Afin qu’elle puisse amener ceux qui détiennent le pouvoir à répondre de leurs actes, le comportement de la CPI dans l’exercice de ses pouvoirs doit être irréprochable, quelle que soit la situation. Le Bureau du procureur de la CPI doit « sans crainte ni parti pris [8] » veiller activement à l’application de la justice dans toutes les situations qui relèvent de sa compétence, en dépit des obstacles ou des conséquences politiques. Sa priorité, dans l’immédiat, doit être de mener un examen préliminaire, qui n’a que trop tardé, sur les allégations de crimes contre l’humanité commis dans le cadre de la soi-disant « guerre contre la drogue » menée au Mexique [9], et de prendre dans les meilleurs délais des décisions transparentes et convaincantes sur l’opportunité d’ouvrir des enquêtes sur les crimes commis en Colombie, en Guinée, en Irak, au Nigeria, en Palestine et en Ukraine.

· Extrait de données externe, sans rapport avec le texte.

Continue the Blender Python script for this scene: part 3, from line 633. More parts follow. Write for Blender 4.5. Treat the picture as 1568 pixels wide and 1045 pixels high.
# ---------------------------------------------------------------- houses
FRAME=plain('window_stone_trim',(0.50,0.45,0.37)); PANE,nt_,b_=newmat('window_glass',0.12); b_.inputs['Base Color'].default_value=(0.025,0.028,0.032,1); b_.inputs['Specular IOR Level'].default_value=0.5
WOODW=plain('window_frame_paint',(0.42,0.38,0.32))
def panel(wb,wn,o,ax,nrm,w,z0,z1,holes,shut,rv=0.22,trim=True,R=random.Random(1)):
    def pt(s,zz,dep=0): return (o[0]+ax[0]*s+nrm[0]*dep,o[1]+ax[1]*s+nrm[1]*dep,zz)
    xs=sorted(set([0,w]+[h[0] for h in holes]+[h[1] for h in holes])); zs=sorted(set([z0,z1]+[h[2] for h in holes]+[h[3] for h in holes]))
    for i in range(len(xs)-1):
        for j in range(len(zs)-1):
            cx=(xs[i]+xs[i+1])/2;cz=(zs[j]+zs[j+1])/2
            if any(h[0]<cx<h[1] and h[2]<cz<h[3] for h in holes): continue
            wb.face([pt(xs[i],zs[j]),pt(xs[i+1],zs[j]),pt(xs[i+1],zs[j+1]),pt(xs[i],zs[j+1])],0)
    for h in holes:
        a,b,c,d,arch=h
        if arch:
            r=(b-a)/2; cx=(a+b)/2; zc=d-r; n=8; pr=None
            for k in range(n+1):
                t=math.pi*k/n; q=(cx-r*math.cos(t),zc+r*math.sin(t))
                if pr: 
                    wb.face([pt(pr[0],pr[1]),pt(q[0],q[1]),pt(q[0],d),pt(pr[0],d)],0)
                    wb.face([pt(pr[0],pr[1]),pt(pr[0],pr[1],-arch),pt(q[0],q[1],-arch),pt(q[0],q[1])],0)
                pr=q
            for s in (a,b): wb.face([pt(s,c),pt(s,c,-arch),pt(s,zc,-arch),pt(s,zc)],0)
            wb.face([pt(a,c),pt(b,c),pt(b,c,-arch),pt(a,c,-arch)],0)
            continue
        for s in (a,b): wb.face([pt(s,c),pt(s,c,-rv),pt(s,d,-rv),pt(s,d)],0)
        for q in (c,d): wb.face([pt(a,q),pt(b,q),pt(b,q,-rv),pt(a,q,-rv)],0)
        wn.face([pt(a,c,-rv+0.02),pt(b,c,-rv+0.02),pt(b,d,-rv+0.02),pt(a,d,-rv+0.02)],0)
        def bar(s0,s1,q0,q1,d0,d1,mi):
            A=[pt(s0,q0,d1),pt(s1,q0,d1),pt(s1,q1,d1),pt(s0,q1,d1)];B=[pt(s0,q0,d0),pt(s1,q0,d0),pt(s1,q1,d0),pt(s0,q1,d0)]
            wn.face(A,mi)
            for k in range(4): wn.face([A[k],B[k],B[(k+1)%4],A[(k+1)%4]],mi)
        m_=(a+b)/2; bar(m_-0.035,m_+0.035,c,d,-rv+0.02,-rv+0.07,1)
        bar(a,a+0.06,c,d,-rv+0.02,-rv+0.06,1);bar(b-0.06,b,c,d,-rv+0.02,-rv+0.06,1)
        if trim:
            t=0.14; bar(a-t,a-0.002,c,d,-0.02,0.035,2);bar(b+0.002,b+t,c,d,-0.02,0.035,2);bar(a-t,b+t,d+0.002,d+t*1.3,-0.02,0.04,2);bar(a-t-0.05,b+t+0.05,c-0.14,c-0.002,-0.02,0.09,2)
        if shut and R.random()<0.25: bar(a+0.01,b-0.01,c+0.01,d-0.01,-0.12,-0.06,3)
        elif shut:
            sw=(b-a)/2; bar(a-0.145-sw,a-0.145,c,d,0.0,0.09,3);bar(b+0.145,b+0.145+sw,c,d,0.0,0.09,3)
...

Elle doit dans toutes ses enquêtes examiner la responsabilité pénale des acteurs étatiques et non étatiques, y compris en élargissant le champ de ses investigations pour y inclure la complicité des entreprises, le cas échéant.

Le fait de déférer à la justice ceux qui détiennent le pouvoir entraîne inévitablement des relations instables avec les États. Il s’agit d’une conséquence inévitable de l’indépendance de la CPI, et cela représentera toujours une difficulté pour la Cour. Le fait que l’Afrique du Sud ait cherché à se retirer [10] du Statut de Rome montre bien que même les plus ardents défenseurs de la CPI peuvent changer d’avis quand leurs intérêts géopolitiques sont impactés par les activités de la Cour. Cependant, la détermination de la Cour ne doit pas être entamée par le risque probable d’attaques politiques et de difficultés à obtenir le soutien, la coopération et les ressources nécessaires.

Il est regrettable de constater que la Cour a trop souvent manqué de détermination face à de semblables pressions politiques, comme par exemple lorsque la présidente de la CPI a avec obséquiosité fait remarquer [11] lors de la dernière Assemblée des États parties que « ce 20e anniversaire offre l’occasion de discuter de la question de savoir si la communauté de la CPI est prête à soutenir pour les 20 prochaines années une Cour puissante et efficace ».

En tant qu’organe chargé de requérir l’application de la loi et de mener des procès, la CPI ne doit en aucun cas se placer ainsi à la merci des États.

Elle doit bien au contraire se sortir de la crise actuelle en ayant une vision très claire de son action et en présentant ses requêtes aux États parties avec la plus grande détermination, aussi impopulaire soit-elle auprès de certains d’entre eux. Tout d’abord, elle doit cesser de laisser les pressions exercées par l’Allemagne, le Canada, la France, l’Italie, le Japon et le Royaume-Uni influer sur le montant de ses demandes de budget annuel, et exiger les ressources dont elle a besoin pour fonctionner efficacement en 2019 et pour les années suivantes.

Même si le soutien des États ne peut jamais être garanti, il sera plus facilement obtenu si la CPI regagne la confiance et le soutien actif des milliers d’organisations de la société civile qui ont soutenu sa création et si la Cour obtient du public un plus large soutien pour son action. Même si les organisations de la société civile sont actuellement déçues par le travail de la CPI, elles se remettront certainement à soutenir la Cour si cette dernière intensifie ses efforts pour que les victimes obtiennent justice. Si les médias sophistiqués, les informations destinées au public et les stratégies relatives aux réseaux sociaux promeuvent davantage le travail de la CPI visant à obtenir justice pour les pires abus de pouvoir, la Cour peut alors soulever l’enthousiasme de millions de personnes.

À un moment ou un autre cette année, quelqu’un va forcément poser la question de savoir si la CPI existera toujours dans 20 ans. Cela dit, l’objectif de la justice internationale ne doit pas se limiter à la survie de ses institutions. Il serait donc plus pertinent de se demander si la CPI deviendra la cour équitable, juste et efficace dont nous avons rêvé à Rome. Cet objectif n’est pas hors d’atteinte si le Bureau du procureur de la CPI se montre davantage ambitieux et déterminé dans l’accomplissement de sa tâche consistant à déférer à la justice les responsables des pires abus de pouvoir, et si la Cour a la volonté de se battre pour obtenir le soutien dont elle a besoin.